The Impact of Sustainability Information on Consumers' Purchase Intentions in Fast Fashion

Submission
April 2024
Institution
Bayes, BSc Business Management
Type
Applied Business Project

Does sustainability information actually change what people buy?

Fast fashion is the world's third-largest manufacturing industry, and its environmental and ethical cost is well-documented. As governments tighten regulations and brands publish sustainability reports, a critical question remains: does showing consumers sustainability information actually change their purchase intentions? This dissertation used an experimental research design with UK university students to find out.

2 groups
Experimental groups split between basic and sustainability product information
6 variables
Interaction effects analysed: design, quality, brand, age, gender, major
1 finding
Sustainability information significantly lifts purchase intentions in fast fashion

An experimental design testing real consumer behaviour

Sustainability information is not just a tick-box exercise.
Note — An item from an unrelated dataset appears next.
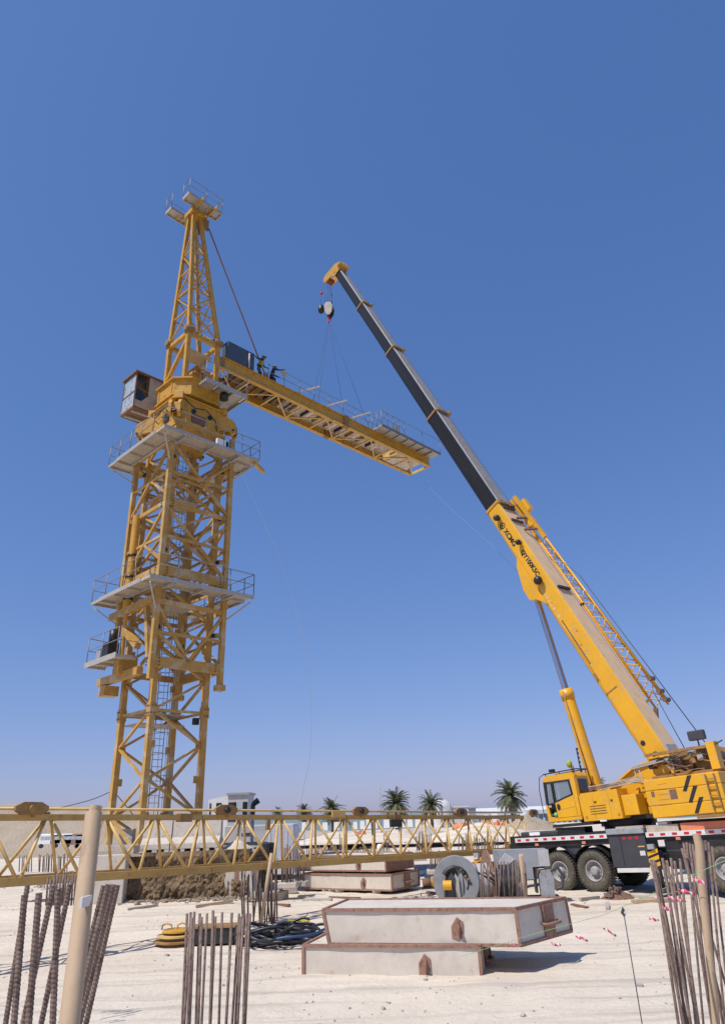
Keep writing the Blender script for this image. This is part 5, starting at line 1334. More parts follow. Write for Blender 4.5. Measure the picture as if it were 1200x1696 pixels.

It has real, measurable influence on purchase intentions, especially when consumers are uncertain about a product's quality or brand reputation. The challenge for the industry is the intention-behaviour gap: strong purchase intentions do not always translate into actual purchases. This research argues that fast fashion brands need to be more transparent about their sustainability initiatives, and that governments need to enforce stricter standards to make those signals trustworthy.